### DIRECTIVE
In the listing below, find the line containing "Write part 4" and the line containing "weld(flag_mb(fn, 6, 8).build('flag', FM, bt))". Repeat exactly those two lines and every line between them, nothing more.

### RECORDS TO USE
>> START

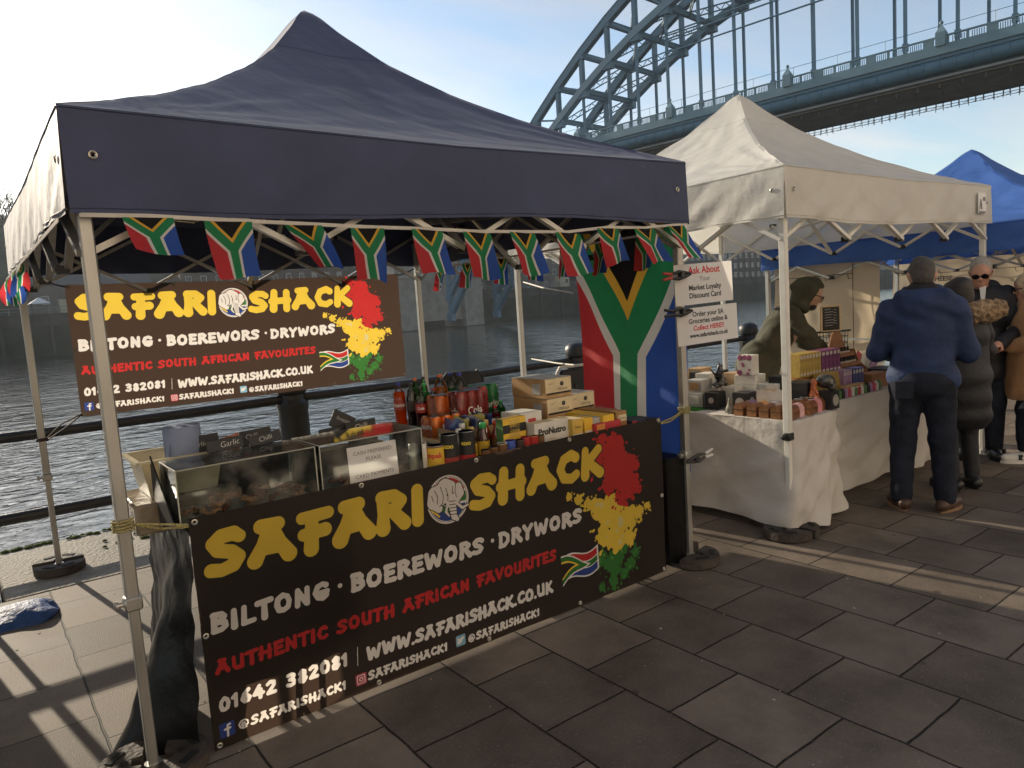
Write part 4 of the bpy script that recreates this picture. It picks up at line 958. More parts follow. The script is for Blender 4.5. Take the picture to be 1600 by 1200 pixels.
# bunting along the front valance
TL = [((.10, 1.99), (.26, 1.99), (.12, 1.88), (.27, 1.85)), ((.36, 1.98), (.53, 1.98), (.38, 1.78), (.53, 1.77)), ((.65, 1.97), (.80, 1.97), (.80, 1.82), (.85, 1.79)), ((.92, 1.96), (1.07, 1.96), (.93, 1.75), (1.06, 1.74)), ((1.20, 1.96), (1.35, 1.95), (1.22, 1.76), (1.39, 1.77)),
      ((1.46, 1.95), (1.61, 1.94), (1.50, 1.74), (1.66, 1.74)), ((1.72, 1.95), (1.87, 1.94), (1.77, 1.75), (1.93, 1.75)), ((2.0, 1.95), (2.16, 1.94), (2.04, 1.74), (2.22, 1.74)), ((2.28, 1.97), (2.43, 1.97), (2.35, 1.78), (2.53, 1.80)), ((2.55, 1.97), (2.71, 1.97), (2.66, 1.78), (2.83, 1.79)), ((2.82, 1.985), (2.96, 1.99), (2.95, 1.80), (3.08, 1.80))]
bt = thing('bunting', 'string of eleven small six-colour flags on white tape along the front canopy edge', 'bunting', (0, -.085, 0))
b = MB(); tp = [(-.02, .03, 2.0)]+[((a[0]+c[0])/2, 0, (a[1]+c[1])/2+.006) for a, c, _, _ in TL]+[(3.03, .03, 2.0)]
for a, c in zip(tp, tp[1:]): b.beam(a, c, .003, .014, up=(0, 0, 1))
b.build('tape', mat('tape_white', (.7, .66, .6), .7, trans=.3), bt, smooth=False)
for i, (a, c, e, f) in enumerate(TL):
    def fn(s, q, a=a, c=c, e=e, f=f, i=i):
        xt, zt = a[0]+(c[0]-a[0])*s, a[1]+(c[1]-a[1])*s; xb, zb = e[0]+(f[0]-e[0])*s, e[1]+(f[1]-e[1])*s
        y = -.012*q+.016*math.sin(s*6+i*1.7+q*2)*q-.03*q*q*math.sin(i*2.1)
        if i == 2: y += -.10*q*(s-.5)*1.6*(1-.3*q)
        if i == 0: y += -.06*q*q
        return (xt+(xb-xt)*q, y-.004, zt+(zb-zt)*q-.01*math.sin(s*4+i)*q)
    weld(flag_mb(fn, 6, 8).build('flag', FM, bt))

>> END
>> START

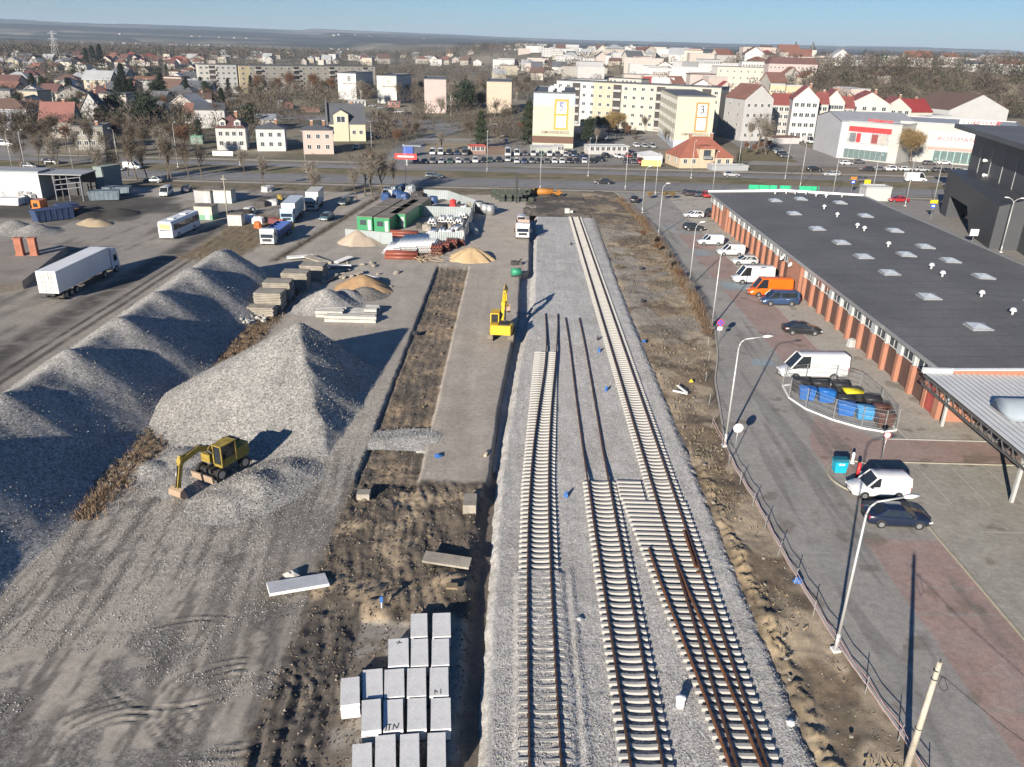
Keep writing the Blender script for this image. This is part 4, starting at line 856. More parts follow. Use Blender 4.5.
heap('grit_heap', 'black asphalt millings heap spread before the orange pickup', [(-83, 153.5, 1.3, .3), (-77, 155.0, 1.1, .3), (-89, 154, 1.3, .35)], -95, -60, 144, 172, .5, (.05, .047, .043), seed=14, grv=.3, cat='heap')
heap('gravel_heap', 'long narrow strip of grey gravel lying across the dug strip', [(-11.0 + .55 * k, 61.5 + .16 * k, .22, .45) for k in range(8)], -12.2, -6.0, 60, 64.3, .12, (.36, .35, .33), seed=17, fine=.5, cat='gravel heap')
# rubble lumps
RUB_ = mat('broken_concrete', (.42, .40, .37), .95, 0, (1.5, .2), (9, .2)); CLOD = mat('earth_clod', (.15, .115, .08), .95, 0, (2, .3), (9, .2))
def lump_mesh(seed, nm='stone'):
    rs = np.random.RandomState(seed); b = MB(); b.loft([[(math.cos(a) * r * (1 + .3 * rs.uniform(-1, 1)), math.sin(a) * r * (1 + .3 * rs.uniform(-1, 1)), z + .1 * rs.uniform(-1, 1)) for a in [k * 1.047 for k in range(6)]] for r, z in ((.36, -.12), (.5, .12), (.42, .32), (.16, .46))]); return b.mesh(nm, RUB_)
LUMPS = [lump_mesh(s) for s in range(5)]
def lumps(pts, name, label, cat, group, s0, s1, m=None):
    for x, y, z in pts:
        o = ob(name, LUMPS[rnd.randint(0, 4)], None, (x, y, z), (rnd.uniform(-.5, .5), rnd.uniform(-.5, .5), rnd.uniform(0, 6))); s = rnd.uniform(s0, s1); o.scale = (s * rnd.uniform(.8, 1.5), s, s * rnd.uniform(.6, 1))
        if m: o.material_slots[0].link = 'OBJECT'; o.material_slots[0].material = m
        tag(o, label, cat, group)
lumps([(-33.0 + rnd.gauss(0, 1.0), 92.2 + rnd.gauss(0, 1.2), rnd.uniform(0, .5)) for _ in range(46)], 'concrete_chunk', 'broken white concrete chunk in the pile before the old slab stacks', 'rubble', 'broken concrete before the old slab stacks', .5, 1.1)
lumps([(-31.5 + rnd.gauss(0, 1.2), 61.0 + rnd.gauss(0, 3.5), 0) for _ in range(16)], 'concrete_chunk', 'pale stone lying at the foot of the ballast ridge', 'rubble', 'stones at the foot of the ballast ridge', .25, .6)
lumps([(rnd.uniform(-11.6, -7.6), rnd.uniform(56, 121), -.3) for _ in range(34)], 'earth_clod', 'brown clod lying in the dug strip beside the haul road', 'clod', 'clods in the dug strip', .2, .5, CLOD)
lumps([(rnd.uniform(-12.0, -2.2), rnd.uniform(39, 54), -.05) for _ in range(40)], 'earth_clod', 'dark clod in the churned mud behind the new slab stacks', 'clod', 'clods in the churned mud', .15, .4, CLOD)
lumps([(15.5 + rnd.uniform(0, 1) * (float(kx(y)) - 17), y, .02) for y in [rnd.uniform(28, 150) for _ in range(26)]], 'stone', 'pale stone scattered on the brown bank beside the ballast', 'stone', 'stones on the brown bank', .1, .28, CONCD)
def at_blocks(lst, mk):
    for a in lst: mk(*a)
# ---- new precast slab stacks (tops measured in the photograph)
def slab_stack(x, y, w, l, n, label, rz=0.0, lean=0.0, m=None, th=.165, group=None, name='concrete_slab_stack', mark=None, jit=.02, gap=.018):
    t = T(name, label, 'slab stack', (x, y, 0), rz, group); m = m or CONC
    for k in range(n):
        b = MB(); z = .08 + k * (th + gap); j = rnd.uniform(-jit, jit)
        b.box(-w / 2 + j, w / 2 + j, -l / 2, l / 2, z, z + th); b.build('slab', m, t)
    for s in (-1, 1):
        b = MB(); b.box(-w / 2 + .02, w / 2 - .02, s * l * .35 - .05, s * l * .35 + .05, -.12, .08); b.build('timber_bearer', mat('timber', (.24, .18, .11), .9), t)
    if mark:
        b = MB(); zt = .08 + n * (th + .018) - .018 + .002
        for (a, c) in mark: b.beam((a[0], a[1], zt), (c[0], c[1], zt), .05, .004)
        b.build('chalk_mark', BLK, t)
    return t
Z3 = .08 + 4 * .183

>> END

### FINISHED EXERCISE
Write part 4 of the bpy script that recreates this picture. It picks up at line 958. More parts follow. The script is for Blender 4.5. Take the picture to be 1600 by 1200 pixels.
# bunting along the front valance
TL = [((.10, 1.99), (.26, 1.99), (.12, 1.88), (.27, 1.85)), ((.36, 1.98), (.53, 1.98), (.38, 1.78), (.53, 1.77)), ((.65, 1.97), (.80, 1.97), (.80, 1.82), (.85, 1.79)), ((.92, 1.96), (1.07, 1.96), (.93, 1.75), (1.06, 1.74)), ((1.20, 1.96), (1.35, 1.95), (1.22, 1.76), (1.39, 1.77)),
      ((1.46, 1.95), (1.61, 1.94), (1.50, 1.74), (1.66, 1.74)), ((1.72, 1.95), (1.87, 1.94), (1.77, 1.75), (1.93, 1.75)), ((2.0, 1.95), (2.16, 1.94), (2.04, 1.74), (2.22, 1.74)), ((2.28, 1.97), (2.43, 1.97), (2.35, 1.78), (2.53, 1.80)), ((2.55, 1.97), (2.71, 1.97), (2.66, 1.78), (2.83, 1.79)), ((2.82, 1.985), (2.96, 1.99), (2.95, 1.80), (3.08, 1.80))]
bt = thing('bunting', 'string of eleven small six-colour flags on white tape along the front canopy edge', 'bunting', (0, -.085, 0))
b = MB(); tp = [(-.02, .03, 2.0)]+[((a[0]+c[0])/2, 0, (a[1]+c[1])/2+.006) for a, c, _, _ in TL]+[(3.03, .03, 2.0)]
for a, c in zip(tp, tp[1:]): b.beam(a, c, .003, .014, up=(0, 0, 1))
b.build('tape', mat('tape_white', (.7, .66, .6), .7, trans=.3), bt, smooth=False)
for i, (a, c, e, f) in enumerate(TL):
    def fn(s, q, a=a, c=c, e=e, f=f, i=i):
        xt, zt = a[0]+(c[0]-a[0])*s, a[1]+(c[1]-a[1])*s; xb, zb = e[0]+(f[0]-e[0])*s, e[1]+(f[1]-e[1])*s
        y = -.012*q+.016*math.sin(s*6+i*1.7+q*2)*q-.03*q*q*math.sin(i*2.1)
        if i == 2: y += -.10*q*(s-.5)*1.6*(1-.3*q)
        if i == 0: y += -.06*q*q
        return (xt+(xb-xt)*q, y-.004, zt+(zb-zt)*q-.01*math.sin(s*4+i)*q)
    weld(flag_mb(fn, 6, 8).build('flag', FM, bt))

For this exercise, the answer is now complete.